Your instructions:
Write out, unaltered, each line from the top of the records below down to the line where "SC.cycles.sample_clamp_indirect = 8" appears, that line included.
[BEGIN]
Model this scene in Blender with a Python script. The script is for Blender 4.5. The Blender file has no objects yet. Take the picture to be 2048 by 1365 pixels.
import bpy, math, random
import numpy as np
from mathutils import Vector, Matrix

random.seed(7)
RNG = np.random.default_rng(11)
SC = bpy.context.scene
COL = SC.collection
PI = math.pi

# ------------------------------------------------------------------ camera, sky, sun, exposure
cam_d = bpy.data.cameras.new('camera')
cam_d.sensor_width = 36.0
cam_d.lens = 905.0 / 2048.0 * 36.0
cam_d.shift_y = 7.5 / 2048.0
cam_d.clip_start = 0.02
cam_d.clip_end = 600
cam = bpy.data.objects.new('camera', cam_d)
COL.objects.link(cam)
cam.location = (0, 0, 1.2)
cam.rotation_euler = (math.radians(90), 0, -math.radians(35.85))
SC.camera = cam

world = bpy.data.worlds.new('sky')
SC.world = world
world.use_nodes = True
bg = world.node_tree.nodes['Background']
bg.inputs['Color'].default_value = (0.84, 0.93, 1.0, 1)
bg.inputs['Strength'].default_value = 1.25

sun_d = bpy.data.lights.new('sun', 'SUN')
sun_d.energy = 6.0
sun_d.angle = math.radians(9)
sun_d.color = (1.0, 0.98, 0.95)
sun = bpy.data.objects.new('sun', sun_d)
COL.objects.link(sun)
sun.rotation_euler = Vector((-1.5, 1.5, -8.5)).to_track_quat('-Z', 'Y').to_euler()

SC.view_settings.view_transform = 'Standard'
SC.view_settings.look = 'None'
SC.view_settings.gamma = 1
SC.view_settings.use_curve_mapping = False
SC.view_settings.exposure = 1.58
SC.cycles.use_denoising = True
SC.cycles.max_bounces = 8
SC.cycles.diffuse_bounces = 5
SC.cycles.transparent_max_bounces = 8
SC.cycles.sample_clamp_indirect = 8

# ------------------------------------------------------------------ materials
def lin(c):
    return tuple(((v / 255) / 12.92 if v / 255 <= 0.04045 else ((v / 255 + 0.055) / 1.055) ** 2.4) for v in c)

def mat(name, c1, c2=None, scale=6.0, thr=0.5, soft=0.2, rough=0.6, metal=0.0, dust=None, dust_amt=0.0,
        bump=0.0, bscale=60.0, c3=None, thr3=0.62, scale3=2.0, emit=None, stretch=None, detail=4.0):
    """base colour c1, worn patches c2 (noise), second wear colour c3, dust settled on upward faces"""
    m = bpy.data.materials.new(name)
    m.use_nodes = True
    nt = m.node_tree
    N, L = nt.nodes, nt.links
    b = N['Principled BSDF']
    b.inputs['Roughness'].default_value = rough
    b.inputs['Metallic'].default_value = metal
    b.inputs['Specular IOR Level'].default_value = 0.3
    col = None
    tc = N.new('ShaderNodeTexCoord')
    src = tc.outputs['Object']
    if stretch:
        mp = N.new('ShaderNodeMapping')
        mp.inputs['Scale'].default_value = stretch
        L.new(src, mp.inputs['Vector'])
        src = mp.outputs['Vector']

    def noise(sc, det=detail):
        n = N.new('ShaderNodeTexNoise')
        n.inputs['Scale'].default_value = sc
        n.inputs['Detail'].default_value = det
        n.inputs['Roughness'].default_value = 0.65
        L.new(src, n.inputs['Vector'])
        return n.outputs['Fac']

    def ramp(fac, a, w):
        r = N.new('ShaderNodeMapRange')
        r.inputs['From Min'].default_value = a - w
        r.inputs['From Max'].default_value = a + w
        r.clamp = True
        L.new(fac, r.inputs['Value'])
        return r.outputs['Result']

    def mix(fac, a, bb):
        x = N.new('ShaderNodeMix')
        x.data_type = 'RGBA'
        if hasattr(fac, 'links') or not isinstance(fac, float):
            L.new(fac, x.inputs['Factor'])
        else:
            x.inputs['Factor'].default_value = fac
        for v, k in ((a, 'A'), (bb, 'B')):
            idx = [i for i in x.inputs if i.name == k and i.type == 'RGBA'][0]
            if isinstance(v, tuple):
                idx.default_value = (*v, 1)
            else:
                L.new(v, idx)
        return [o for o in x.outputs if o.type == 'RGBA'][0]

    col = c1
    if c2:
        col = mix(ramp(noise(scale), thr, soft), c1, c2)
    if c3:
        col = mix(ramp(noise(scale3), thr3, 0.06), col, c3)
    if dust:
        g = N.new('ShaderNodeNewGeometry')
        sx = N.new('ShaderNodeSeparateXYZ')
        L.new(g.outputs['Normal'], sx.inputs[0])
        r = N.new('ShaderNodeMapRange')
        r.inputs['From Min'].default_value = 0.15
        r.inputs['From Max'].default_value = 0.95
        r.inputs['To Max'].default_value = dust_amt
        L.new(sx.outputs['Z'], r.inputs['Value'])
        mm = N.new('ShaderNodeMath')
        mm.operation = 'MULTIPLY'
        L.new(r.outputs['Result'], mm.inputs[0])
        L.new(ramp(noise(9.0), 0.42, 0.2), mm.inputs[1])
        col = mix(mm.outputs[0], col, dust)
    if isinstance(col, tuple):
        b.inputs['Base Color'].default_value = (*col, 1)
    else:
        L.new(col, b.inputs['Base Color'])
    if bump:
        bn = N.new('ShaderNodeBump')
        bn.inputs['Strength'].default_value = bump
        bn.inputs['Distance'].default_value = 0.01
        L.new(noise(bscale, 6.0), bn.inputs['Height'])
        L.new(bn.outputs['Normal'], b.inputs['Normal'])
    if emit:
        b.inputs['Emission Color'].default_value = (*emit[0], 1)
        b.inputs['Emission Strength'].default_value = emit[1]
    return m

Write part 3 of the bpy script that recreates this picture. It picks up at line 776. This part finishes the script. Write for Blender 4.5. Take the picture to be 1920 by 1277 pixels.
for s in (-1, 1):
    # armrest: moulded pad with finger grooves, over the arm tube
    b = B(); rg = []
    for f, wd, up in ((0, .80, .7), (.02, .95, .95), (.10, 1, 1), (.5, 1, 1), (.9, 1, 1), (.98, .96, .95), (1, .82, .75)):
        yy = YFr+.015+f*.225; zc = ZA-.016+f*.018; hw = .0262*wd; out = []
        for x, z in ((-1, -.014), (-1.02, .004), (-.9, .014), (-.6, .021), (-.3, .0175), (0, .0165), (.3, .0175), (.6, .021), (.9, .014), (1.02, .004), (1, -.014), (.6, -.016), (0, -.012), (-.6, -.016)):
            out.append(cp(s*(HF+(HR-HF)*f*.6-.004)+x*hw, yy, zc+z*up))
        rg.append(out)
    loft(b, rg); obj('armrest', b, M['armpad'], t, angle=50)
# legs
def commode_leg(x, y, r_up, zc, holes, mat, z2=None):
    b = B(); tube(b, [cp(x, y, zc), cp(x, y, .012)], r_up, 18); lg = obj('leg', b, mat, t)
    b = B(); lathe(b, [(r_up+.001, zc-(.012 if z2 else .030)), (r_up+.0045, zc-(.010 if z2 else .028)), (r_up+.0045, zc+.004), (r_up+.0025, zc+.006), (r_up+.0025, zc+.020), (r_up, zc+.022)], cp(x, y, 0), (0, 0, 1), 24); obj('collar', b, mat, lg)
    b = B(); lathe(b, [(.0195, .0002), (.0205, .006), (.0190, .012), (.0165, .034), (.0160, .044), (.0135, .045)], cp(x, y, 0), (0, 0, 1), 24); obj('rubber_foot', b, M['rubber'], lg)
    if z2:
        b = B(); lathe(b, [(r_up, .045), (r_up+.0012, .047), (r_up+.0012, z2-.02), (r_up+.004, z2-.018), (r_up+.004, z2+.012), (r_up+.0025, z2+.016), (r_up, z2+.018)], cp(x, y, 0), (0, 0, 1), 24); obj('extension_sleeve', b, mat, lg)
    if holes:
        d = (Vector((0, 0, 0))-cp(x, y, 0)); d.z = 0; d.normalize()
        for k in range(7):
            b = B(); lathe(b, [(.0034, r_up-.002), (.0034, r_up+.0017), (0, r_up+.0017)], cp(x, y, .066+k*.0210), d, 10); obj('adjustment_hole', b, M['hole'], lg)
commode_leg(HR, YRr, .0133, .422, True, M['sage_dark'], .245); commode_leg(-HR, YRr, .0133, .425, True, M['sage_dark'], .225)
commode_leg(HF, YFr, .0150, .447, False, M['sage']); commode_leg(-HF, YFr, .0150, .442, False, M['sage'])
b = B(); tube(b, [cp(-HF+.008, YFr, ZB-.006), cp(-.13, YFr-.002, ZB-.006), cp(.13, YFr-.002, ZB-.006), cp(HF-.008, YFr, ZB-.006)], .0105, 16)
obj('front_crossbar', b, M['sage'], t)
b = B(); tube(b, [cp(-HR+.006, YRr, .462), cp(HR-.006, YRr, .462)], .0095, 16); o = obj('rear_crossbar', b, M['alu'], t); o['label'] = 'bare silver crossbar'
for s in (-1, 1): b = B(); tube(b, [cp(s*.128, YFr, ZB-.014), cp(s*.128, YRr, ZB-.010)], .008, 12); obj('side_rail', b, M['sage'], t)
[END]
Problem solution:
Model this scene in Blender with a Python script. The script is for Blender 4.5. The Blender file has no objects yet. Take the picture to be 2048 by 1365 pixels.
import bpy, math, random
import numpy as np
from mathutils import Vector, Matrix

random.seed(7)
RNG = np.random.default_rng(11)
SC = bpy.context.scene
COL = SC.collection
PI = math.pi

# ------------------------------------------------------------------ camera, sky, sun, exposure
cam_d = bpy.data.cameras.new('camera')
cam_d.sensor_width = 36.0
cam_d.lens = 905.0 / 2048.0 * 36.0
cam_d.shift_y = 7.5 / 2048.0
cam_d.clip_start = 0.02
cam_d.clip_end = 600
cam = bpy.data.objects.new('camera', cam_d)
COL.objects.link(cam)
cam.location = (0, 0, 1.2)
cam.rotation_euler = (math.radians(90), 0, -math.radians(35.85))
SC.camera = cam

world = bpy.data.worlds.new('sky')
SC.world = world
world.use_nodes = True
bg = world.node_tree.nodes['Background']
bg.inputs['Color'].default_value = (0.84, 0.93, 1.0, 1)
bg.inputs['Strength'].default_value = 1.25

sun_d = bpy.data.lights.new('sun', 'SUN')
sun_d.energy = 6.0
sun_d.angle = math.radians(9)
sun_d.color = (1.0, 0.98, 0.95)
sun = bpy.data.objects.new('sun', sun_d)
COL.objects.link(sun)
sun.rotation_euler = Vector((-1.5, 1.5, -8.5)).to_track_quat('-Z', 'Y').to_euler()

SC.view_settings.view_transform = 'Standard'
SC.view_settings.look = 'None'
SC.view_settings.gamma = 1
SC.view_settings.use_curve_mapping = False
SC.view_settings.exposure = 1.58
SC.cycles.use_denoising = True
SC.cycles.max_bounces = 8
SC.cycles.diffuse_bounces = 5
SC.cycles.transparent_max_bounces = 8
SC.cycles.sample_clamp_indirect = 8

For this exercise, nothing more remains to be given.